Below is an example of the Fork function in action. Below is also the output. My main question has to to do with the a fork is called how values are changed. So pid1,2 and 3 start off at 0 and get changed as the forks happen. Is this because each time a fork happens the values are copied to the child and the specific value gets changed in the parent? Basically how do values change with fork functions?
#include <stdio.h>
#include <sys/types.h>
#include <unistd.h>
int main() {
pid_t pid1, pid2, pid3;
pid1=0, pid2=0, pid3=0;
pid1= fork(); /* A */
if(pid1==0){
pid2=fork(); /* B */
pid3=fork(); /* C */
} else {
pid3=fork(); /* D */
if(pid3==0) {
pid2=fork(); /* E */
}
if((pid1 == 0)&&(pid2 == 0))
printf("Level 1\n");
if(pid1 !=0)
printf("Level 2\n");
if(pid2 !=0)
printf("Level 3\n");
if(pid3 !=0)
printf("Level 4\n");
return 0;
}
}
Then this is the execution.
----A----D--------- (pid1!=0, pid2==0(as initialized), pid3!=0, print "Level 2" and "Level 4")
| |
| +----E---- (pid1!=0, pid2!=0, pid3==0, print "Level 2" and "Level 3")
| |
| +---- (pid1!=0, pid2==0, pid3==0, print "Level 2")
|
+----B----C---- (pid1==0, pid2!=0, pid3!=0, print nothing)
| |
| +---- (pid1==0, pid2==0, pid3==0, print nothing)
|
+----C---- (pid1==0, pid2==0, pid3!=0, print nothing)
|
+---- (pid1==0, pid2==0, pid3==0, print nothing)

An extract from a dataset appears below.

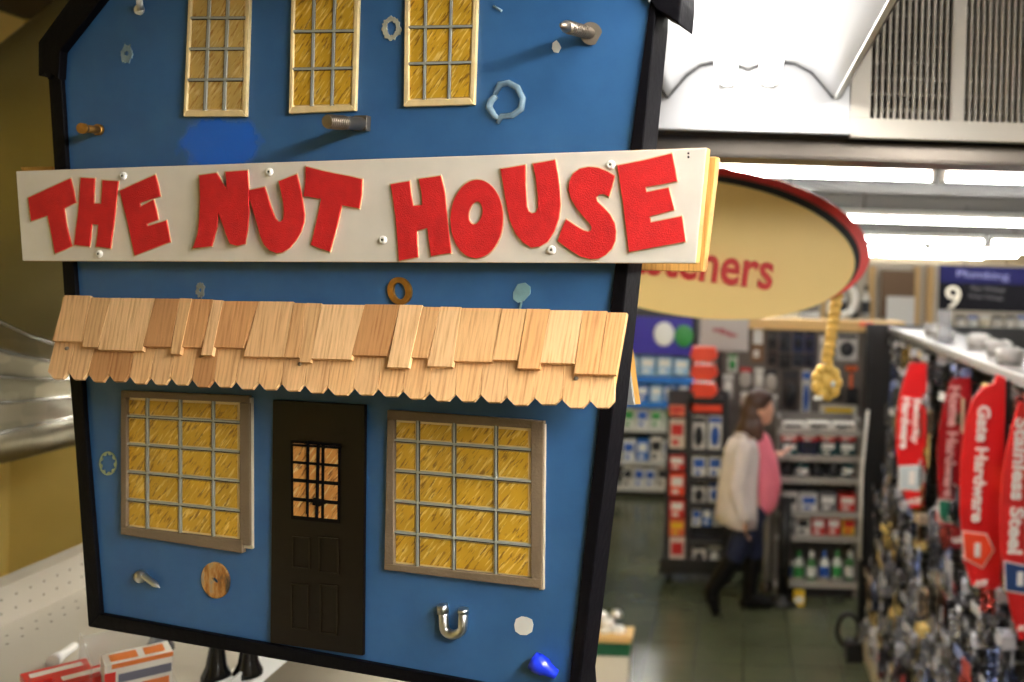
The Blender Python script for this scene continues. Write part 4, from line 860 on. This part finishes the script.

Ideally below is how I would like to see it explained as this way makes sense to me. The * are where my main confusion lies. When the child forks for example pid1 = fork();
that creates a process with all the values of the parent, but does it then pass up a value like lets say 1 to the parents pid1? Meaning the child would have pid 1=0, pid2=0 and pid3=0 and the parent then as pid1=2 and pid2 and 3 equal to 0?